Est-ce que Z pourrait en être ? Cette femme qu’elle a rencontrée au cours de danse orientale en 1995 a désormais quatre-vingts ans. C’est son âge officiel, celui qui figure sur ses papiers. Mais quand on a connu les camps d’internement, Bergen-Belsen et les chiens dressés pour attaquer, quand on a perdu la plupart des siens, il faudrait ajouter des années de malheur. A ceci près que la danseuse orientale ne s’en plaint jamais, que cette histoire, la narratrice l’apprend de quelqu’un d’autre. Oui, une histoire de temps, d’un temps de barbarie qui semble revenu. Agnès Desarthe évoque sa mère, petite femme silencieuse qui n’a cessé d’attendre son père parti un jour de 1942. Boris, le second mari de Tsila, est ce « remplaçant » dont elle avait raconté l’histoire dans le roman portant ce titre, désormais réédité.
Sa mère avait témoigné pour la fondation Spielberg, raconté sa vie d’enfant cachée, dans la Sarthe : « Fidèle à ma méthode, je ne me rends pas dans la Sarthe en quête des descendants des fermiers qui ont sauvé ma mère, je ne cherche pas à voir la pièce où elle a trouvé refuge avec ma grand-mère et mon oncle, je ne vais pas interroger les voisins pour savoir s’ils étaient au courant que l’on cachait des juifs dans leur coin.
Je passe par les mots. Je m’appelle « de Sarthe ».
Est-ce que l’on peut tout comprendre en voyant des lieux, en écoutant des témoins ? Dans un très beau chapitre, Agnès Desarthe explique comment elle écoute « deux amies » se rappeler ce qu’elles ont vécu ensemble. L’une est Marceline Loridan, l’autre Simone Veil. Aucun visiteur (et on exclut ici tous les touristes qui se prennent en selfie sur les rails) ne peut mesurer ce qui s’est passé : comment faire l’histoire d’un événement dont seuls les morts devraient pouvoir parler ? C’était le point de vue de Primo Levi, qu’elle reprend : « C’est une histoire racontée à des sourds par des muets. » Elle-même a dû être sourde puisque, longtemps, elle n’a pas voulu voir le visage de sa mère filmé par les enquêteurs de la fondation. « Je craignais l’indécence », écrit-elle. A l’instar de Lola Lafon, confrontée à l’histoire familiale qu’elle porte, elle devait craindre pire.
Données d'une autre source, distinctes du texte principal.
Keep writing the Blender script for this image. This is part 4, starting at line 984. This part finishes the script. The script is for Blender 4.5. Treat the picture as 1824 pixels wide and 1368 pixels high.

Et c’est comme toujours avec l’Histoire, avec sa violence : quelque chose demeure, qui se réveille soudain. La narratrice raconte le choc subi par sa mère le 11 septembre 2001. Elle croyait que la porte de la barbarie s’était refermée en 1945, on se trouvait au commencement d’une barbarie nouvelle et elle contribuait à « affaiblir une des personnes les plus endurantes et les plus courageuses que j’aie connues ».
Sa fille est à son image. Elle garde une vitalité que montrent cent anecdotes rapportées dans le récit, elle est à la fois celle qui pourrait être grand-mère et qui reste une jeune mère, malgré les prédictions stupides d’un obstétricien obtus et indélicat ; « je suis jeune et je suis vieille », écrit-elle et on la croit : elle a un plan dans la poche.